■ Exercise prompt ■
State the number of lines in these records holding "pixels". Say nothing more.

■ Material supplied ■
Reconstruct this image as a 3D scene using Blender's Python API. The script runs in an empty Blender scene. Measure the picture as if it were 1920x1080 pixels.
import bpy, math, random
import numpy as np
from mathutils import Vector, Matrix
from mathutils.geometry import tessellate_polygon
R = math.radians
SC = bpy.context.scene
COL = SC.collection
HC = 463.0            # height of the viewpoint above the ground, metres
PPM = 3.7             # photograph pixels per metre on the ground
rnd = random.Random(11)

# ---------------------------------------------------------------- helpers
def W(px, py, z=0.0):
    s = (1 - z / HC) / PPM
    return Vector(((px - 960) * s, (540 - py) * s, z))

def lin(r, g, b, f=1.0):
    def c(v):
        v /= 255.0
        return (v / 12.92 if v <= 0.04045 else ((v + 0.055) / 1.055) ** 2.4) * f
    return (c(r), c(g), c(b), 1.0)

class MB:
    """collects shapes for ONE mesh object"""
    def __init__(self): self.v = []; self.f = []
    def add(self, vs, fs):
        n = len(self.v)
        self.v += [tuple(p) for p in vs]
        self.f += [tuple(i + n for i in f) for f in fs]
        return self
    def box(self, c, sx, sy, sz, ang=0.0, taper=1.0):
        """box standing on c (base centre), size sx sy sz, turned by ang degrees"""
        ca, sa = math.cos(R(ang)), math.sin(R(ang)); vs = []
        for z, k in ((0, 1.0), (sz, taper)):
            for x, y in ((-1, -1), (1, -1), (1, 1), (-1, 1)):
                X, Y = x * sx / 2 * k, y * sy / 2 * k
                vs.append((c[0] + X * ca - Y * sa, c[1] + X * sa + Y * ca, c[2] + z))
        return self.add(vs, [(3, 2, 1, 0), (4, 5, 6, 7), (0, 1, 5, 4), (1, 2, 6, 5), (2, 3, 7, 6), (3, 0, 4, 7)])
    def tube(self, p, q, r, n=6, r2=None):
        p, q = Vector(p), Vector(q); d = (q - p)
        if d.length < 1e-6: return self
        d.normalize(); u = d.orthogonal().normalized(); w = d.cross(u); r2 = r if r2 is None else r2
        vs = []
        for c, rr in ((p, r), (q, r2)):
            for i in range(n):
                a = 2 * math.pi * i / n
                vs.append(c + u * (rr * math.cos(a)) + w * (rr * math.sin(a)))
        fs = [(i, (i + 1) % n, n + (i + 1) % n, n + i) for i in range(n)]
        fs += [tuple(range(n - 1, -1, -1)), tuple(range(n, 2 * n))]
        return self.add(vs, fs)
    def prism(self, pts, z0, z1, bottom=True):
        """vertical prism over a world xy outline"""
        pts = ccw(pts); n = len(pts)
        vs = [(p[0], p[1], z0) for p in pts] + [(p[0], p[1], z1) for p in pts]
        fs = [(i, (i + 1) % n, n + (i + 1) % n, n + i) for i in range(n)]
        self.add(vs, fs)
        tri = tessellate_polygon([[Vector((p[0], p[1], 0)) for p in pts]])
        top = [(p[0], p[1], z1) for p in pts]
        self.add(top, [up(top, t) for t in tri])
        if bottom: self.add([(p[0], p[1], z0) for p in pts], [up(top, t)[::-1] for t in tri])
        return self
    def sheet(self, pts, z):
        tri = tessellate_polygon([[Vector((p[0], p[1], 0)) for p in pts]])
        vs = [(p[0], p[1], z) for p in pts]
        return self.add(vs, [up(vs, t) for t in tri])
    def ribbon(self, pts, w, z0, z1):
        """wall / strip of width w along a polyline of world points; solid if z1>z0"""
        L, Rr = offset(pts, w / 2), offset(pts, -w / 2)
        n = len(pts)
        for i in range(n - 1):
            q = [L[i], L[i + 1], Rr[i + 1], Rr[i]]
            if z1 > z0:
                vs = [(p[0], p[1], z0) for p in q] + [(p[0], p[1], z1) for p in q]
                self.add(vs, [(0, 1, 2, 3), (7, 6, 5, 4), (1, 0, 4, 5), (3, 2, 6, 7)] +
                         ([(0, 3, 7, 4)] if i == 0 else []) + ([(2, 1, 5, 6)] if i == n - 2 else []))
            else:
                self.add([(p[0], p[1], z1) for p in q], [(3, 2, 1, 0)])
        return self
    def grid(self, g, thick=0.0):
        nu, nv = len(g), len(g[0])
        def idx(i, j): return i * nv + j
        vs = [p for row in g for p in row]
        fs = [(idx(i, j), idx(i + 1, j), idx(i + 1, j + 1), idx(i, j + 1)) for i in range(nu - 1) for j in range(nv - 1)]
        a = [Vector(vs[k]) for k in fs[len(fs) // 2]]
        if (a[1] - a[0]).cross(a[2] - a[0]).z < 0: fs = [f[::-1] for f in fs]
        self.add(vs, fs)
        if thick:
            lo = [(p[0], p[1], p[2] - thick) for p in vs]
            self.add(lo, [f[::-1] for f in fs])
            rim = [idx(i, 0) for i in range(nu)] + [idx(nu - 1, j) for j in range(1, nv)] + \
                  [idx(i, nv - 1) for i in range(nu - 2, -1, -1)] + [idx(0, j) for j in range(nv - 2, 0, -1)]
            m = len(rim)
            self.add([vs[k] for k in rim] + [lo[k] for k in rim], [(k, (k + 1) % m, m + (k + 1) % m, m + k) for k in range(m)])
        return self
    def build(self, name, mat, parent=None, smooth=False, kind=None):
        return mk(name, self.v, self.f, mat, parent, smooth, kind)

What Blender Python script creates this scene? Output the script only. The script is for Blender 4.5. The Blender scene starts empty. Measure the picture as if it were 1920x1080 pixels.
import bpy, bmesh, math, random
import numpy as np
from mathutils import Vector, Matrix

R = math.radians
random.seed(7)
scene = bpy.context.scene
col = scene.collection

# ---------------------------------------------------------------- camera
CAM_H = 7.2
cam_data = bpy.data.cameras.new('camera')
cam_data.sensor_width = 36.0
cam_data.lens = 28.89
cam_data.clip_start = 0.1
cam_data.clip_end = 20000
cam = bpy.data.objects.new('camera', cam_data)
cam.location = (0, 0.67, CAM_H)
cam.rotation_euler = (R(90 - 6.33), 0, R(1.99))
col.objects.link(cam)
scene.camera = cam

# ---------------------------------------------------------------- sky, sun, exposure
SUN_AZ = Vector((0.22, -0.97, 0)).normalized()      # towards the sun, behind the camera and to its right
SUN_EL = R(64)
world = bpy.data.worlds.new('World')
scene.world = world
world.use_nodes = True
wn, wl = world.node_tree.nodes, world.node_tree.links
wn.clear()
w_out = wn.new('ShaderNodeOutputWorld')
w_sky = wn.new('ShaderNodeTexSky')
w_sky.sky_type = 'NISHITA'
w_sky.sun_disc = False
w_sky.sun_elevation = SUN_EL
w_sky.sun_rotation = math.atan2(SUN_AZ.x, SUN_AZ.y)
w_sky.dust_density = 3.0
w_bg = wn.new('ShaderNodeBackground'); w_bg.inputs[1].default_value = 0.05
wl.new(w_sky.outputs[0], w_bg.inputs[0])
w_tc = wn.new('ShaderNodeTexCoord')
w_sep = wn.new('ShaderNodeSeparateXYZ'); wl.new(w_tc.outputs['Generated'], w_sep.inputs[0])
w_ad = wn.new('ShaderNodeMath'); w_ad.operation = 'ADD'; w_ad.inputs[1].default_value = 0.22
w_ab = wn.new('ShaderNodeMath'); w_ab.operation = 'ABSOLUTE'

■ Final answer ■
3